Addressing the unit’s special emphasis on religion and labor in South Asia, this paper will analyze an important, though implicit, connection between two main threads of Shankar Ramaswami’s Souls in the Kalyug: on the one hand, the close relationships between Delhi metal polishers and their machines, and on the other, divine presences in the factory and even within the machines themselves. As this paper will show, the resulting “god–man–machine” imbrication bears important implications not only for how the workers see themselves, their machines, and their gods, but also more broadly as a corrective to posthumanist frameworks which ignore or deny the crucial roles of the divine. This paper will thus contend that Ramaswami’s analysis, through its attention to the dynamic interactions among metal workers, their machines, and deities, pushes posthumanists to consider how the divine works alongside and in concert with technology in humans’ quest to be “more-than-human.”

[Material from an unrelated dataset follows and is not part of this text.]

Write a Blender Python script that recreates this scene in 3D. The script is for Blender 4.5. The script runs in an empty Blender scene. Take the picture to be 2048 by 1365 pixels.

This paper presentation will examine ritual practice as a form of labor by tracing Kamala's claim, an oracle of Kodungallur Bhagavathy in the southern Indian state of Kerala, that ritual possession is a toḻil (an occupation). Using a recurring weekly ritual at her personal shrine as an analytic thread, the paper studies how ritual possession, livelihood, and ethical life are co-constitutive. By situating her claim within the social and political histories of Izhava caste assertions of dignity, the presentation examines how work becomes an operative category for oracles both through its assertion and refusal. It analyzes the choreography and improvisation of this ritual across shrines, foregrounding ritual possession as a form of embodied labor co-authored with the Goddess.